Les routes de campagne étaient sans doute fort chargées à cette époque, , mais la procession de ces êtres paniqués, chargés de leurs biens les plus précieux, est trop longue pour je pense, refléter l’exode et ne pas ressembler aux longues files d’attente des déportés aux approches des gares. Nul doute que l’auteur (et à son service, le réalisateur) aient souhaité évoquer là des moments de grande souffrance. Le film fait davantage l’objet du second roman « Dolce », la vie à Bussy en période d’Occupation. Lucile Angéllier, mariée par son père, peu avant sa mort, à un notable du village, qu’elle ne vit que deux fois avant que de l’épouser, lequel partit aussitôt à la guerre, pour y être bientôt prisonnier, mène avec sa belle mère revêche et acariâtre, une vie austère. La propriété est réquisitionnée pour y recevoir un officier allemand, Bruno Von Falk. Le prétexte littéraire et cinématographique est une idylle, impossible, défendue, qui se noue entre Lucile et l’officier allemand, tous deux épris de culture et de musique. Lucile joue du piano, Bruno von Falk est compositeur, d’une famille de militaire et n’ayant eu d’autre choix que de s’enrôler dans l’armée, en période de conflit. Les deux êtres s’attirent, se cherchent puis se trouvent dans le faux calme de la propriété. Aucun des deux n’est dupe ! Leur vie est inscrite dans leur histoire et celle de leur pays. Chacun doit défendre des valeurs auxquelles il n’adhère pas vraiment mais ils n’ont guère de choix. Ils sont prisonniers d’un contexte. Ce qui est plus intéressant, c’est ce qui se passe dans ce village, en apparence tranquille, où lors de l’arrivée des Allemands, le curé rappelle ses ouailles à la solidarité. De solidarité, nenni ! A commencer par le maire du village, remarquablement interprété par Lambert Wilson, le parfait « collabo » qui essaie d’acheter l’Occupant à des fins toutes personnelles, entre autre, ne pas être obligé d’héberger en son château, un officier. Mais cela n’est là qu’un détail sans doute. Nous sommes confrontés à un portrait psychologique féroce mais sans doute réaliste des Français en période d’Occupation : corruption, délation, profit, marché noir, haines, hypocrisie et égoïsme. On dénonce, on s’enrichit sur le dos des métayers, on les relègue dans des cabanes insalubres au fond des fermes qu’ils exploitent pour loger des familles de parisiens de qui l’on tire des sommes hallucinantes. Quant tout va mal, chacun pour soi et l’homme est un loup pour l’homme !

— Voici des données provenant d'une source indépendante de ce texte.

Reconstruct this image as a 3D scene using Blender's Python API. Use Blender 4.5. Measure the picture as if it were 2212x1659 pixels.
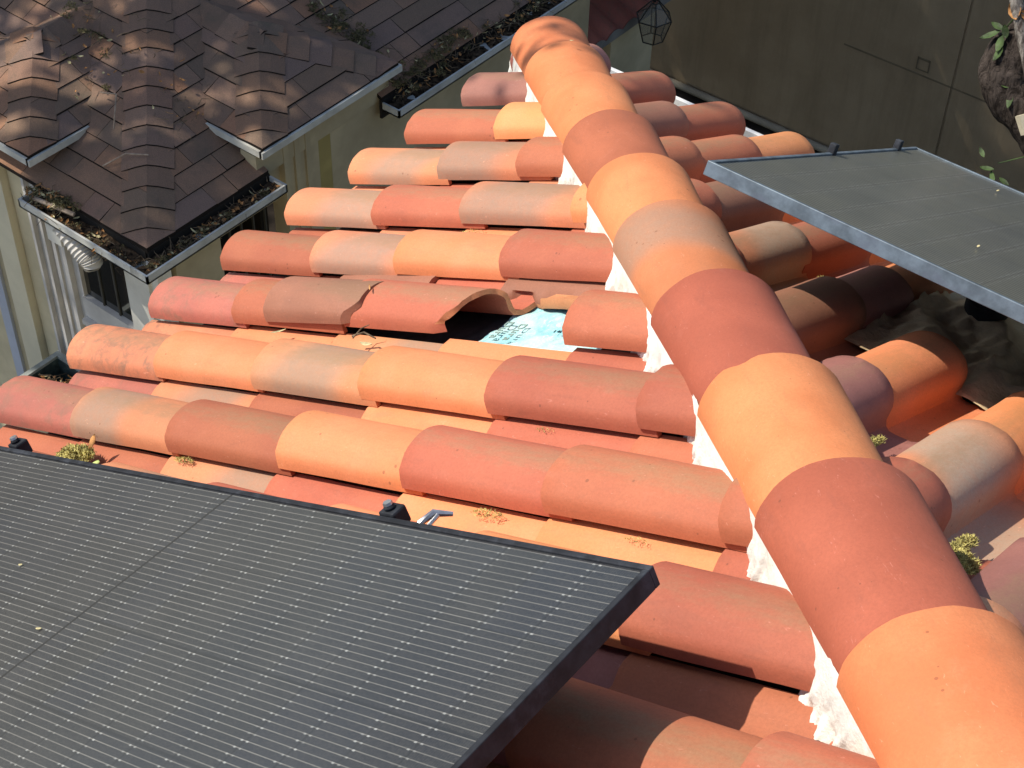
import bpy, bmesh, math, random
import numpy as np
from mathutils import Vector, Matrix, noise

for o in list(bpy.data.objects): bpy.data.objects.remove(o)
S = bpy.context.scene
COL = S.collection
random.seed(7); RNG = np.random.default_rng(7)

# ------------------------------------------------------------------ camera
YAW, PITCH, ROLL = -0.6516, 0.76437, 0.03098
CAM = Vector((3.0099, -3.9012, 3.2303))
fw = Vector((math.sin(YAW)*math.cos(PITCH), math.cos(YAW)*math.cos(PITCH), -math.sin(PITCH)))
rt = Vector((math.cos(YAW), -math.sin(YAW), 0)); up = rt.cross(fw)
rt, up = math.cos(ROLL)*rt+math.sin(ROLL)*up, -math.sin(ROLL)*rt+math.cos(ROLL)*up
cd = bpy.data.cameras.new('camera'); cam = bpy.data.objects.new('camera', cd); COL.objects.link(cam)
cam.matrix_world = Matrix(((rt.x, up.x, -fw.x, CAM.x), (rt.y, up.y, -fw.y, CAM.y), (rt.z, up.z, -fw.z, CAM.z), (0, 0, 0, 1)))
cd.sensor_width = 36; cd.lens = 3600.8/2212*36; cd.clip_start = 0.05; cd.clip_end = 300
S.camera = cam
# ------------------------------------------------------------------ sky, sun, exposure
SUN = Vector((-0.52, -0.33, 0.79)).normalized()
W = bpy.data.worlds.new('World'); S.world = W; W.use_nodes = True
wn = W.node_tree; bg = wn.nodes['Background']; sk = wn.nodes.new('ShaderNodeTexSky')
sk.sky_type = 'NISHITA'; sk.sun_disc = False
sk.sun_elevation = math.asin(SUN.z); sk.sun_rotation = math.atan2(SUN.x, SUN.y)
wn.links.new(sk.outputs[0], bg.inputs[0]); bg.inputs[1].default_value = 0.145
ld = bpy.data.lights.new('sun', 'SUN'); ld.energy = 4.6; ld.angle = math.radians(0.5); ld.color = (1, 0.93, 0.82)
lo = bpy.data.objects.new('sun', ld); COL.objects.link(lo)
lo.rotation_euler = SUN.to_track_quat('Z', 'Y').to_euler(); lo.location = (-10, -6, 15)
S.view_settings.view_transform = 'Standard'; S.view_settings.look = 'None'
S.view_settings.exposure = 0.26; S.view_settings.gamma = 1

# ------------------------------------------------------------------ helpers
def tag(o, label=None, cat=None, group=None, kind=None):
    if label: o['label'] = label
    if cat: o['category'] = cat
    if group: o['group'] = group
    if kind: o['kind'] = kind
    return o
def empty(name, loc=(0, 0, 0), parent=None):
    o = bpy.data.objects.new(name, None); o.location = loc; o.empty_display_size = .1; COL.objects.link(o)
    if parent: o.parent = parent
    return o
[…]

Ce film aurait pu s’appeler « Soumission » : - soumission d’une jeune femme à l’autorité de sa belle mère, - soumission d’un homme à son histoire familiale, - soumission des métayers à leurs propriétaires terriens, - soumission d’un peuple occupé, à l’Occupant, avec toutes les dérives dont l’homme est capable, de part et d’autre, - soumission à l’autorité militaire, - soumission à un contexte historique.
Et il y a l’Insoumis, Benoît, homme jeune, blessé, soi disant par une chute de cheval, qui se rebelle contre les conduites perverses des occupants mais aussi les abominations de ses concitoyens, tue un officier allemand tournant un peu trop autour de son épouse, fuit et se cache, mettant cependant en péril la vie des habitants du village. On peut regretter qu’une fois de plus, l’occupant ne soit présenté qu’au travers du Nazi barbare, alors que tous ne l’étaient pas. Un peu de moralité tout de même : le Commandant allemand un peu plus probe, écœuré des malversations du vicomte, maire de la ville, le fera exécuter en tant que responsable de ses administrés pour éviter que ne soient exécutés cinq citoyens non coupables du meurtre de l’officier allemand. Le personnage de Lucile évoluera de la niaise à la femme qui, par humanité, s’affirmera, déterminée, profitera des sentiments que lui portent l’officier allemand , prendra des risques pour faire fuir Benoit et optera pour des positions qui, on le suppose la mèneront à la Résistance. Kristin Scott Thomas excelle en première partie, dans le rôle de la belle mère bourgeoise odieuse style « Fol coche ». Matthias Schoenaerts entre dans la peau de Bruno von Falk avec une grande sensibilité pleine de sobriété.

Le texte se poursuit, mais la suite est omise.